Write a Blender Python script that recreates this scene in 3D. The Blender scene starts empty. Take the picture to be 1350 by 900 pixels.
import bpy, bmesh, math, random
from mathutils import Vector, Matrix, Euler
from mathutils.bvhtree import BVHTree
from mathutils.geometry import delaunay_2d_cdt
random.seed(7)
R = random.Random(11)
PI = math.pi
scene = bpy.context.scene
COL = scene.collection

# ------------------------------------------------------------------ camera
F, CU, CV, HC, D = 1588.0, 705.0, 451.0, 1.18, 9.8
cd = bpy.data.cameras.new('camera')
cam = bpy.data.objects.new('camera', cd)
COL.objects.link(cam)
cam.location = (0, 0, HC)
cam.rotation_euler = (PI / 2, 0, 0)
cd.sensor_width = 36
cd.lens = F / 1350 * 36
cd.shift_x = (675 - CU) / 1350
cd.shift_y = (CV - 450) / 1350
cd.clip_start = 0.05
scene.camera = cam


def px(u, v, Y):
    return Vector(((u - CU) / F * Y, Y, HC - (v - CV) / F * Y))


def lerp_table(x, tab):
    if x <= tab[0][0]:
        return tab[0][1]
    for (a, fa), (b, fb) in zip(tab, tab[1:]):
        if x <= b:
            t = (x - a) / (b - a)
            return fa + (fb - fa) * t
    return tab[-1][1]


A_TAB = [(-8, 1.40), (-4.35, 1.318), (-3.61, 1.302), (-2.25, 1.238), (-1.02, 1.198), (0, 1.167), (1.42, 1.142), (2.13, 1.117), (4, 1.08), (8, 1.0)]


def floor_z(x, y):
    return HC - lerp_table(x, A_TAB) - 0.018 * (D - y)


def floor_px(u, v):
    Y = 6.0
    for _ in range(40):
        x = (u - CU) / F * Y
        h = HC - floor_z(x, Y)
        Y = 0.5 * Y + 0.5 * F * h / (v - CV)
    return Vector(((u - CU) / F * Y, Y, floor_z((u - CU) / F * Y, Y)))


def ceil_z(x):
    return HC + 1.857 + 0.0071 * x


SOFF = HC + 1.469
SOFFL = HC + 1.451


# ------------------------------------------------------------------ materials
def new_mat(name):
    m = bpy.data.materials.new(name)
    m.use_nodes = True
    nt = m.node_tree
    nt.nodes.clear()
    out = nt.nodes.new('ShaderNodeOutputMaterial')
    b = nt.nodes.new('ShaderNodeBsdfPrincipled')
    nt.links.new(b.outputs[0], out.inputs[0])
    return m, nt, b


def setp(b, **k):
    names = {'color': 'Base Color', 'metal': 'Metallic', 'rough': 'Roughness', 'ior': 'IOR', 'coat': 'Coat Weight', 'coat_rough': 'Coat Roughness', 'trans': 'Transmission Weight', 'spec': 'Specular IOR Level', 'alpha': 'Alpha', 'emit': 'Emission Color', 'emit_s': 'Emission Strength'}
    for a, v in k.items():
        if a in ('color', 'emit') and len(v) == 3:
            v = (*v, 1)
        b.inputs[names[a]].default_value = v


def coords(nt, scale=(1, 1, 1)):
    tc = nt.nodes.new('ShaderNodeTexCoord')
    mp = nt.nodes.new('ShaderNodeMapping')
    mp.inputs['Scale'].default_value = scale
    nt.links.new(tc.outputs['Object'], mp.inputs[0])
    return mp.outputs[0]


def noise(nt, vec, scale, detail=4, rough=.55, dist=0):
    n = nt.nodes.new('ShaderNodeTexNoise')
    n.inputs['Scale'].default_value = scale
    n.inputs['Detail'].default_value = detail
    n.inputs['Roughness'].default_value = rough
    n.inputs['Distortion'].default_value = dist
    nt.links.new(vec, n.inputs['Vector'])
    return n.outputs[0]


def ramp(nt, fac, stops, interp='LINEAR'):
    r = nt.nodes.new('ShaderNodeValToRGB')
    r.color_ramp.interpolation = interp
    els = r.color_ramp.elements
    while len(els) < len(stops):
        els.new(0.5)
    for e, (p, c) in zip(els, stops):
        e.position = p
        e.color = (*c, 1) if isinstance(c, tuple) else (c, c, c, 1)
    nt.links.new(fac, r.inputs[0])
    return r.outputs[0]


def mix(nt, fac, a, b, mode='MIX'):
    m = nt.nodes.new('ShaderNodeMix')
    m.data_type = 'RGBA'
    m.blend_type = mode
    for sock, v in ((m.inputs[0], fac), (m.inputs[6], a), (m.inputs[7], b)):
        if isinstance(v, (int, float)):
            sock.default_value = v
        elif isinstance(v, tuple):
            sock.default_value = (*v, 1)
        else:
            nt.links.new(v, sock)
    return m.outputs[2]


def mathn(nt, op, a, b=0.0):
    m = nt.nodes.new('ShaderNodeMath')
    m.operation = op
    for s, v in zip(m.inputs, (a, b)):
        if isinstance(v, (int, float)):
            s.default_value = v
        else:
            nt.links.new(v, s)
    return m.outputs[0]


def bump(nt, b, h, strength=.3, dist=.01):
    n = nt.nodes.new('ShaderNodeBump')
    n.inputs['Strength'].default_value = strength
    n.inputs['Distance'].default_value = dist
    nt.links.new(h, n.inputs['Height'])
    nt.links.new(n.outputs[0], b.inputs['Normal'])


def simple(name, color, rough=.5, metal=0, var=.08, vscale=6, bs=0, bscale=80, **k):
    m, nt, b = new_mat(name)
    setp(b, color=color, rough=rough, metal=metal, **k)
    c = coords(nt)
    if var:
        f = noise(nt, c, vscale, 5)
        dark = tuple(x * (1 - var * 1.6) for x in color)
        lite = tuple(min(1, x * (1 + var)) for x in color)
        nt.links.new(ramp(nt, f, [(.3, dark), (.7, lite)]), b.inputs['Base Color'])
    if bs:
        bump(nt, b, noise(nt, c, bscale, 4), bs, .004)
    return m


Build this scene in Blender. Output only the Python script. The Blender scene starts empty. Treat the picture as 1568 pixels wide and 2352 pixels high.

☆ ☆ ☆

▶ Stated problem
Give the lines again, exactly as they stand, from the beginning of the data through the line with "COL = scene.collection".

▶ Result for this task
Write a Blender Python script that recreates this scene in 3D. The Blender scene starts empty. Take the picture to be 1350 by 900 pixels.
import bpy, bmesh, math, random
from mathutils import Vector, Matrix, Euler
from mathutils.bvhtree import BVHTree
from mathutils.geometry import delaunay_2d_cdt
random.seed(7)
R = random.Random(11)
PI = math.pi
scene = bpy.context.scene
COL = scene.collection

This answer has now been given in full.